Marcelo Bielsa remains committed to Leeds philosophy after his most testing weeks in England - Telegraph 23/10/21


Bielsa opens up on a difficult spell and insists his injury-hit side can return to their previous level

Mike McGrath

23 October 2021 • 8:34am

As Marcelo Bielsa picked the bones from one of his most difficult weeks as Leeds United manager, El Loco offered an insight into the methods to lift his teams out of a slump.

The six days since the defeat to Southampton has been focused on the psychological, about “convincing” his players they can return to the form of last season when they breezed back into the top flight and became the Premier League’s entertainers.

While Leeds have been hit by injuries in their second season after promotion from the Championship, the loss at St Mary’s was concerning for Bielsa as his team had been outrun by Ralph Hasenhüttl’s team.

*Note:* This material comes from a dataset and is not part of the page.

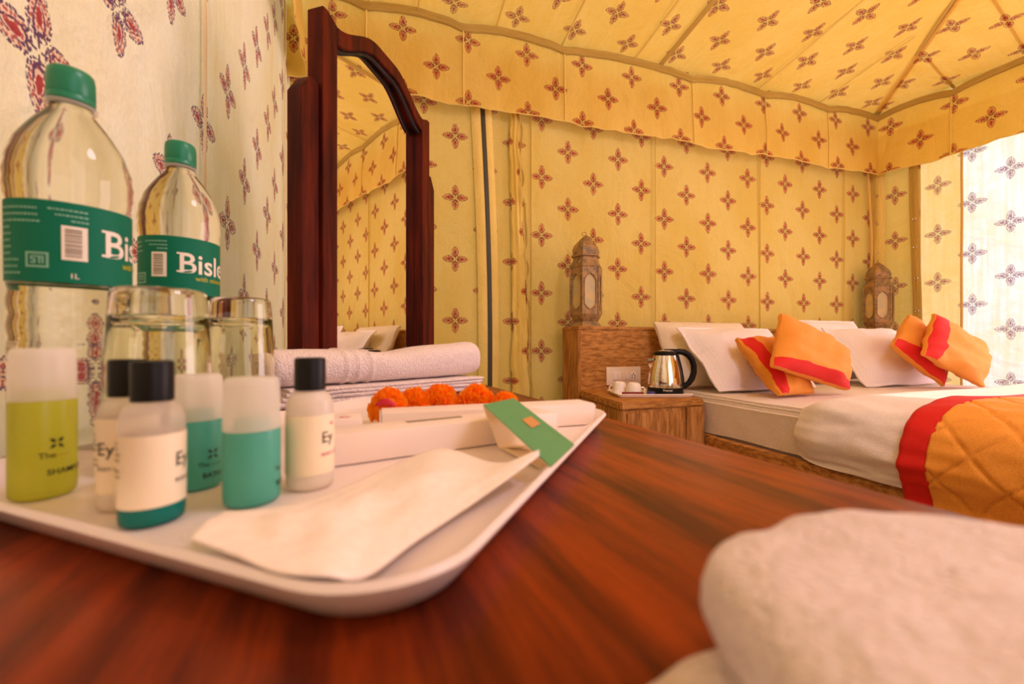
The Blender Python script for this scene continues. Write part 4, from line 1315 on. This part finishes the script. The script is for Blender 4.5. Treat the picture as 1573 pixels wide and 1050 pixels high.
gel_bottle('aqua gel bottle with frosted cap, half hidden by the black-capped bottle in front', loc(303, 0.2435, zt0), 0.0124, 0.0640, 0.0380, M['blue_gel'], M['frost_cap'],
           [('*', 1, 0, 34, 0.0195, M['print_dark'], 0), ('The -----', 0.0036, 0.002, 0, 0.0128, M['print_dark'], 0.0), ('BATH GEL', 0.0040, 0.01, 10, 0.0065, M['print_dark'], 0.0)])
gel_bottle('aqua gel bottle with frosted cap standing left of the lotion bottle', loc(387, 0.2205, zt0), 0.0131, 0.0640, 0.0370, M['blue_gel'], M['frost_cap'],
           [('The -----', 0.0036, 0.002, 48, 0.0155, M['print_dark'], 0.0), ('BATH GEL', 0.0040, 0.01, 52, 0.0080, M['print_dark'], 0.0)])
def capped(label, loc_, r, h, lz0, lz1, body, lower, phi, magenta):
    b = thing('lotion_bottle', label, 'bottle', loc_, 0, 'black-capped toiletry bottles')
    f = facing(loc_)
    hc = h - 0.0195
    g = G(); g.lathe([(r * 0.86, 0.0), (r * 0.97, 0.001), (r, 0.004), (r, lz0), ], seg=40); bd = obj('liquid', g, lower, b, None, 50)
    g = G(); g.lathe([(r, lz0 + 0.0001), (r, hc - 0.010), (r * 0.97, hc - 0.006), (r * 0.84, hc - 0.002), (r * 0.60, hc), (r * 0.56, hc + 0.002)], seg=40); obj('body', g, body, b, None, 60)
    g = G(); g.lathe([(r * 0.66, hc + 0.001), (r * 0.66, h - 0.0014), (r * 0.63, h - 0.0003), (r * 0.56, h)], seg=40, ); obj('cap', g, M['black_plastic'], b, None, 40)
    g = G(); g.lathe([(r + 0.0003, lz0), (r + 0.0003, lz1)], seg=40, cap=(False, False)); lb = obj('label', g, M['label_cream'], b, None, 80)
    rt = r + 0.0006; q = f + R(phi)
    zz = (lz0 + lz1) / 2
    e = text_geo('Ey', 0.0088, 0.0); serifs(e, 0.0, 0.0012, -0.0002, 0.0002)
    obj('print', wrap(e, rt, q, zz + 0.001), M['print_dark'], lb, None, 0)
    s2 = text_geo('BODY LOTION', 0.0026, 0.004); wrap(s2, rt, q, zz - 0.0065)
    obj('small_print', s2, M['print_magenta'] if magenta else M['print_dark'], lb, None, 0)
    if magenta:
        t = G()
        for i in range(3):
            a = R(40 + 50 * i); c, s_ = math.cos(a), math.sin(a)
            t.add([(x * c - y * s_, x * s_ + y * c, 0) for x, y in ((0, 0), (0.0010, 0.0005), (0.0020, 0), (0.0010, -0.0005))], [(0, 1, 2, 3)])
        obj('emblem', wrap(t, rt, q + 0.55, zz + 0.0105), M['print_magenta'], lb, None, 0)
    else:
        ln = G(); random.seed(9)
        for row in range(7):
            if row in (2,): continue
            x = 0.0
            while x < (0.005 if row < 5 else 0.003):
                w2 = random.uniform(0.0006, 0.0014); rect(ln, x, row * 0.0024, x + w2, row * 0.0024 + 0.0009); x += w2 + 0.0004
        obj('fine_print', wrap(ln, rt, f + R(-82), lz0 + 0.014), M['print_grey'], lb, None, 0)
    return b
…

Aside from matches with a red card, it was the first time an opponent had covered more ground than a Bielsa team in the last two seasons. “It's one of the things that I observed with worry,” said the Argentine coach.

Bielsa has been hampered by injuries to key players, which is one of the biggest difference in his sophomore campaign in the Premier League. Kalvin Phillips will miss Saturday’s game against Wolves which will make controlling central areas harder, while Patrick Bamford, Luke Ayling and Robin Koch are also significant absences.

Even without those key men, the fundamentals of running further than opponents is expected by Bielsa and has made it a week of reflection at the club’s Thorp Arch training base. 

“Yes, [it was] one of the most difficult, perhaps there's been five or six but this was one of the most difficult,” Bielsa said. 

“What makes a manager big is how they manage the bad moments, not how they get to the good moments. The great moments, the players are usually exclusively responsible for them but the bad moments demands some management.

“There's a phrase that I read not so long ago, that teams are made out of crystal. It's difficult to make them solid but they break from one day to the other.”

Bielsa cites a period of his career when he succeeded the legendary coach Leo Beenhakker at Club America in Mexico and contrasting the Dutchman’s method of forgetting about a bad performance and moving on. For Bielsa, the defeat this week has hurt and has tested him like no other time in England. 

He is committed to being the “protagonists” in games and starting the weekend round of games one place above the relegation zone will not mean changing his attacking philosophy. Another method of raising morale is refusing to single out mistakes of individuals, insisting it will a collective effort to get Leeds back up the table.

“I don't ignore that the last game wasn't just another game,” he said. “It was a game that we were very far from playing how we tried to play and the goal was produced through a counter-attack, which is also one of the other criticism the team receives.

“After you've taken on board these errors, to see if you have the resources and the capacities to commit them again, to not commit them again. Put them to the test during the week, [with] the fortitude to avoid repeating.

“Another thing that is very important is that every player feels that with any error that he makes he knows that he's not going to be singled out or made responsible for that error but that the group is going to find a solution for that error.

“It's very difficult to imagine the game in a different type of way [of playing]. We try to have the ball more than the opponent. We try to take the ball from our half to the opponent's half without putting the ball too much at risk,” he said.

For all of Bielsa’s methods, they will be a better team with their key players returning. Phillips needs more time training, Bamford and Ayling are out for another two games, Koch misses another month and Junior Firpo, his first-choice left-back, is also sidelined. At least he has Raphinha returning against Wolves after the international schedule prevented him being ready for Southampton last week.

“Last season, Leeds were the team who used the least amount of players, they were the team who changed the least amount of players to form the starting XI and they were the team who ran the most. We suffered a lot of injuries and sometimes simultaneously and in the same position,” said Bielsa.